- 156
Sefer Evronot (Book of Intercalations) by Eliezer Beilin, edited by Meir ben Joshua Hammelburg, Offenbach:1722
Description
Literature
Joshua Straus, Calculating Celestial Cycles, Courses and Conjunctions: An Introduction to Sifrei Evronot , Washington University: 2006; Barry B. Levy, Planets, Potions and Parchments: Scientifica Hebraica from the Dead Sea Scrolls to the Eighteenth Century, Montreal: 1990.
Catalogue Note
Sefer Evronot is a work containing the information and rules necessary for the fixing of the Jewish calendar. These calculations determine the lengths of individual months, the scheduled intercalation of leap years, the solstices and equinoxes that begin each of the four seasons, and by extension, the dates of all holidays of the Jewish liturgical year. Unlike other manuals which rely exclusively on charts and tables, this volume makes ingenious use of multiple spinning dials that serve as circular slide rules and aid in the elaborate computational exercises.
A Sefer Evronot, first ascribed to Eliezer ben Jacob Belin Ashkenazi, was printed in Lublin in 1614, with subsequent editions appearing until the 19th century.

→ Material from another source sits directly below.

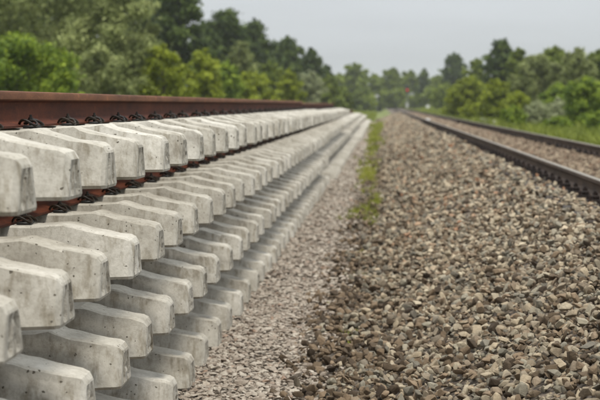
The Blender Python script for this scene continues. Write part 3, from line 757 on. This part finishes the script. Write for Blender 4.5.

However, Belin's work represents an assembling of previous sources into a consolidated text, as stated in the author's introduction: "we have searched in new books as well as old, one by one, in order to find the calculation of the lunations, remainders and the determination of plene and defective years and arranged it in the proper and correct order."
Jews in the late Middle Ages and early Modern period, particularly those whose livelihood was bound up in commercial trade, were required to be able to effectively interact with their Christian neighbors. This necessitated a working knowledge of the general outlines of the Christian calendar in addition to their own. Accordingly, this volume includes Luah Hehagaot, a chart containing the months and fixed saints' days of the Christian ecclesiastical year and a brief accompanying text commonly attributed to Meir ben Joshua Hammelburg.